Избранные интервью с Пьером Мишоном. Перевод Александры Лешневской
Опубликовано в журнале Иностранная литература, номер 11, 2012
“Мне нравится сотрясать смысл и самому трястись от страха его потерять”#
Избранные интервью с Пьером Мишоном
Перевод Александры Лешневской
Вертящийся стол
Предисловие Пьера Мишона к сборнику интервью
На острове
Джерси с сентября 1853 года по декабрь 1855-го Виктор Гюго вел беседы с разными
выдающимися личностями: Шекспиром, Галилеем, Океаном, Тенью из Гроба, Романом,
Ганнибалом, Леопольдиной, Моисеем, Шатобрианом, Смертью. Протоколы этих
разговоров вел поэт Огюст Вакри, лично при них присутствовавший. Сделанные им
записи сохранились до наших дней, и это лучший сборник интервью из всех, что я
знаю.
Ответы
столь труднодоступных собеседников, как мы знаем, были получены Гюго при помощи
вертящегося стола, точнее маленького стола на трех ножках, купленного в
Сент-Хельере в магазине детских игрушек; перед использованием этот круглый
столик ставился на большой квадратный стол. На вопросы Гюго вертящийся стол
отвечал стуком ножки в соответствии со специальным кодом: брать интервью
подобным способом трудно и долго, впрочем, не более и не менее, чем отвечать на
вопросы журналистов по электронной почте.
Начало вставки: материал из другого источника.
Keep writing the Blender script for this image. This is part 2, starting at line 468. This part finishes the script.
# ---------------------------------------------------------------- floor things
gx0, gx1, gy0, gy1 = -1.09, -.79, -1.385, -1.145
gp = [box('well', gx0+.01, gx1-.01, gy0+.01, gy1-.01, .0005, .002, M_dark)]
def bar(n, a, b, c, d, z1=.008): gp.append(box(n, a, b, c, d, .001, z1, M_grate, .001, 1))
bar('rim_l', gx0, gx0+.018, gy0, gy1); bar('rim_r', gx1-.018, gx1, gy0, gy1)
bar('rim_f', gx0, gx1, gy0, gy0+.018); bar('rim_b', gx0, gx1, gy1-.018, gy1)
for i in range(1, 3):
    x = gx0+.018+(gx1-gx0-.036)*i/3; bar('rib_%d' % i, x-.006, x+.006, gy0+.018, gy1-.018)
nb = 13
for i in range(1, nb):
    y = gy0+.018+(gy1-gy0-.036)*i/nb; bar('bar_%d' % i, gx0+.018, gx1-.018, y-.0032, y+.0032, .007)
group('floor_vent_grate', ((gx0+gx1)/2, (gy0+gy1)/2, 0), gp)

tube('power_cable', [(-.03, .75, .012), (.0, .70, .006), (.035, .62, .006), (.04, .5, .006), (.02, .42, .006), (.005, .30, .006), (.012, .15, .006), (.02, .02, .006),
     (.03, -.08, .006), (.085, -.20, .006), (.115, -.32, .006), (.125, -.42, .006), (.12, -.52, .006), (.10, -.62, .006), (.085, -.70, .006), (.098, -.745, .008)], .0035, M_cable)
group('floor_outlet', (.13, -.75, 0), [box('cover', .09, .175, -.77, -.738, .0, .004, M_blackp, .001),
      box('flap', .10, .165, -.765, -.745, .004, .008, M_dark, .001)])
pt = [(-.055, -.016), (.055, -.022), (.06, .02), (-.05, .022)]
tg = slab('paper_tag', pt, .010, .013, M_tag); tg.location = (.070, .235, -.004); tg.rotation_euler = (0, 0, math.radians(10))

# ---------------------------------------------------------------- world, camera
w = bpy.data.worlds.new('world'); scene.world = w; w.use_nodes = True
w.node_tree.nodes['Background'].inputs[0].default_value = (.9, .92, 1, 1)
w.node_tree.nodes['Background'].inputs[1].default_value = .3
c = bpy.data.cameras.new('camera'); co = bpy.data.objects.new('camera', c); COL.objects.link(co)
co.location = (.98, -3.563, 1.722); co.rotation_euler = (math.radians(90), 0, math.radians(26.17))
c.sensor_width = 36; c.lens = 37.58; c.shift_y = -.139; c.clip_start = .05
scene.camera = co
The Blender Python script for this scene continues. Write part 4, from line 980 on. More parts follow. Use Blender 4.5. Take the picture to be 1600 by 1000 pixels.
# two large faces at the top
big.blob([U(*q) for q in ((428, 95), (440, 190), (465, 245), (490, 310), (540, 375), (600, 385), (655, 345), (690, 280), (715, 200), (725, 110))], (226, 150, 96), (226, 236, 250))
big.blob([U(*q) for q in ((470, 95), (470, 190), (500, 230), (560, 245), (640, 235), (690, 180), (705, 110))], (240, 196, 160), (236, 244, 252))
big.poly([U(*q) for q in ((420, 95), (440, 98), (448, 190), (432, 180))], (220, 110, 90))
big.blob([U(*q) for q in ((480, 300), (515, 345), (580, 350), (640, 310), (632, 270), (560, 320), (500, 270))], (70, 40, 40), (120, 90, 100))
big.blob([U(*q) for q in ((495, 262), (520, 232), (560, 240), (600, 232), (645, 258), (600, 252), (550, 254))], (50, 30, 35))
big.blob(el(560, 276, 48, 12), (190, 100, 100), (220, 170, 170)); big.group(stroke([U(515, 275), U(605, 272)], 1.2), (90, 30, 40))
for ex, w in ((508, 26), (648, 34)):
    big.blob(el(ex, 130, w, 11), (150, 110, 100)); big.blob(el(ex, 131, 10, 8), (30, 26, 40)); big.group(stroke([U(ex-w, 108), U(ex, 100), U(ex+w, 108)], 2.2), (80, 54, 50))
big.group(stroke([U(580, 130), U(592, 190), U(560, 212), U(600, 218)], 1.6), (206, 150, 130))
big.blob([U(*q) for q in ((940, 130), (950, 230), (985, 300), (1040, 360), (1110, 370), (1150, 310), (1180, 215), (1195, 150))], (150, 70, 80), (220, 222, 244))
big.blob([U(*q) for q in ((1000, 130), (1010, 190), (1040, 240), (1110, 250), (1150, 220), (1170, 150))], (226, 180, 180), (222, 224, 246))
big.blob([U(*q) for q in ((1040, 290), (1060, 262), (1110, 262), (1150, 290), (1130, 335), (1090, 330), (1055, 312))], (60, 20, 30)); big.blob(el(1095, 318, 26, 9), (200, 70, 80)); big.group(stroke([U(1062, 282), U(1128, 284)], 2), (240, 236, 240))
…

Итак, с одной стороны — интервьюируемые, обладатели великих имен, вокруг которых много шума; с другой — техническая группа Гюго, напоминающая отряд работников телевидения, со сценаристом и микрофонщиком: две Адели, жена и дочь Гюго, сын поэта Франсуа-Виктор, который переводит Шекспира, другой сын Шарль, меланхолик на грани сумасшествия, он выполняет роль медиума, без него стол упорно молчит; также здесь присутствует Вакри и прочие второстепенные лица.
Они обсуждают важные вопросы.
Виктор Гюго хороший интервьюер.
Для каждого собеседника у него заготовлен специальный вопрос. У Андре Шенье он спрашивает, эволюционируют ли убеждения после смерти, может ли человек, бывший при жизни роялистом, за гробом сделаться республиканцем. У Шатобриана он спрашивает, есть ли у памфлета “Наполеон Малый” литературные достоинства. Прежде чем перейти к разговору о Наполеоне как о стратеге, Виктор Гюго просит Ганнибала перечислить названия римских легионов, которые тот уничтожил в битве при Каннах, и Ганнибал с тем же задумчивым и решительным видом, с каким он взирает на нас с единственного своего портрета, принимается перечислять без единой запинки: “Виндикатрикс, прима; секунда, виктрикс; фульминатрикс, терция; фульгуранс, кварта; воракс, квинта; секста, вультур; максима и ультима… (нрзб)”; у Смерти Гюго спрашивает, сможем ли мы когда-нибудь снова обнять наших маленьких девочек, которых потеряли.
Мы умираем со смеху.
Я спрашиваю себя, правильно ли мы его понимаем? Может ли Гюго быть смешным? И почему? Потому что он оплакивает дочь и стремится воскресить ее любыми способами? Потому что ему приятнее общаться с компетентными мертвецами, чем с невежественными живыми современниками? Потому что, нося траур по дочери и будучи высланным из своей родной страны, он старается сохранять бодрое настроение и создает красоту, ликует, призывая к себе тени сильных мира сего? На острове Джерси Гюго водит хороводы с обладателями славных имен. Каждому свои тени: миру нужны марионетки, Гюго — великие покойники. Возможно, в глупо устроенном мире разумнее сидеть в своем углу и разыгрывать жизненную комедию, самому исполнять все роли и радоваться этому, одному плясать с великими покойниками на руинах мира. Разумнее брать интервью у мебели, столов и книг, которые умеют говорить. Мы тоже разговариваем с мебелью, пусть она и менее красноречива, чем вертящийся стол Гюго. Мы задаем вопросы какому-то писателю, то есть интересуемся мнением обыкновенного человека, задаем те же вопросы, которые Гюго адресовал по назначению, тем, кто мог на них ответить: Иисусу и Галилею. Мы неправильно выбираем собеседника. Те, у кого берем интервью мы, ничему нас не научат.